In my opinion I believe that the principal works for the greater good of the school and the majority of the students. Holding a child back looks bad for the school, the teachers, and her (which is sad because I believe this school has been great and it was his FIRST school that wasn't). It could, if it happens to a lot of kids, lead to less funding for the school or change it to a less desirable category (schools are reevaluated every year) and therefore hurt other students. To be fair, I believe that in not wanting to hold him back she was trying to do what was best for the greater good of the other kids. But I'm his mother. I work in the best interests of 3 (and soon to be 5) kids. I spend my time with 3 children, not hundreds, and I'm going to do whatever I need to for them. I'm sad that he's being held back but I'm making sure I emphasize to him that this is an opportunity for him to catch up. He didn't do anything wrong and this isn't a failure. I'm making sure he knows that we are extremely proud of him and that we do think he's smart (he is very smart and I think the teachers will be blown away by the difference when his confidence picks up). I think we made the right choice.

So, in a related story that is somewhat funny in a OMFSM that's SAD kind of way: This morning my son was having a hard day and we got to school a little late. If you're late you must have a note from the front office before you can go to class. So we stopped in the office and when asked why we were late (they write the reason on the slip) I told her that we were having a rough morning. She gave him the slip and we walked to class. I looked at his slip and stopped walking... On it she had written "ruff morning". No wonder my son can't read! I expect misspelled words to happen frequently most of the time but she works in a school! These people are shaping my children's lives on a daily basis! And what would be considered a ruff morning, anyway? Is that when the dog ate your homework? Or you were chased by dogs on the way to school? Sigh...


  1. I can't imagine how difficult this is. If it helps I will tell you this. My parents held my youngest brother back one year because he was a young 6 year old. It turned out to be the best thing as he matured to the levels of the students in the class and it gave him confidence socially to attack the learning materials. He went on to become a great student and a star quarterback for the football team. He quit football in high school so he could concentrate on his studies. Got scholarships for college and now works as a Senior VP for his company. All of this before he's 40. He is very successful. Too often being held back is seen as too negative thing when it can be very beneficial.

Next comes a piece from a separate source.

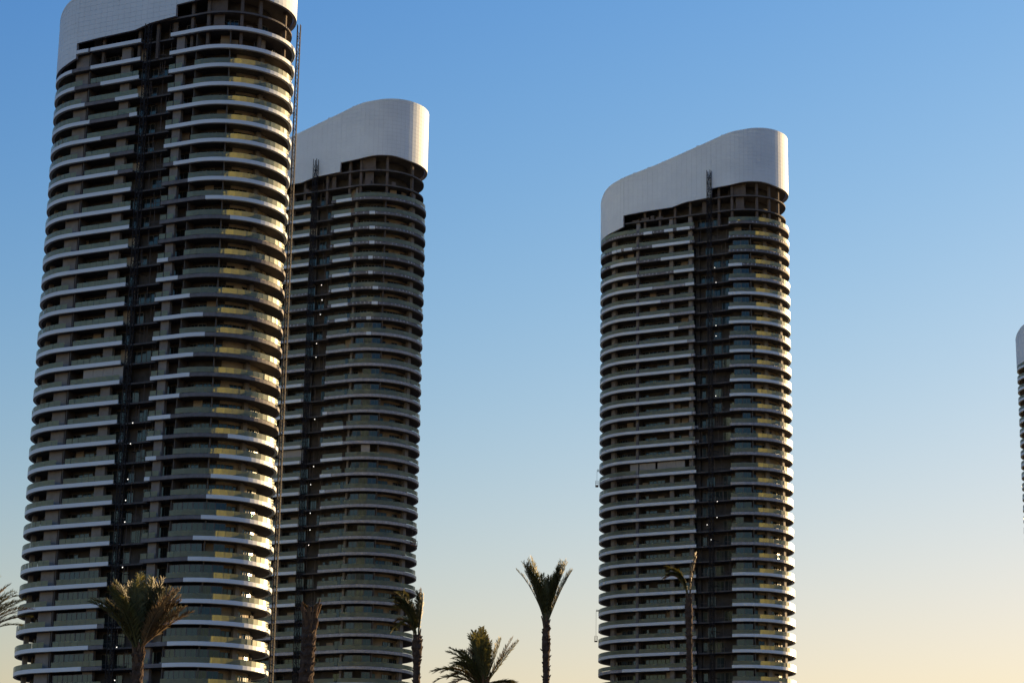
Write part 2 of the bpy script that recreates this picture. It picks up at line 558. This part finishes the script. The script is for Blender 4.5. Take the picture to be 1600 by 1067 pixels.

  2. Don't be sad; you really are making the best decision for your son. We held our daughter back (she repeated the third grade) because of significant challenges in math. I didn't want her to go on to the fourth grade and have her struggles in math impact her performance in her other subjects. It was the best decision we ever made. In her second year of third grade, her math skills improved and more importantly, her confidence and self-esteem blossomed. There's nothing like a child feeling like they're dumb (her feelings because she felt she "couldn't get math") to batter down the walls of self-esteem. As you are doing, we emphasized that being held back was not a negative thing, but rather a positive one, an opportunity for her to have more time to work through the math issues and really understand the concepts. We've never regretted the decision.

  3. School is about getting children to conform. My daughter is a talker, always has been and very much socially oriented. Because of this, she was difficult to get to focus on work assignments. Many "educators" wanted to label her hyperactive, ADD, yadda yadda. I refused to allow it. You must do your best to control the experts. They have their usefulness but are not infallible.

    And I just can't bring myself to comment on your last paragraph.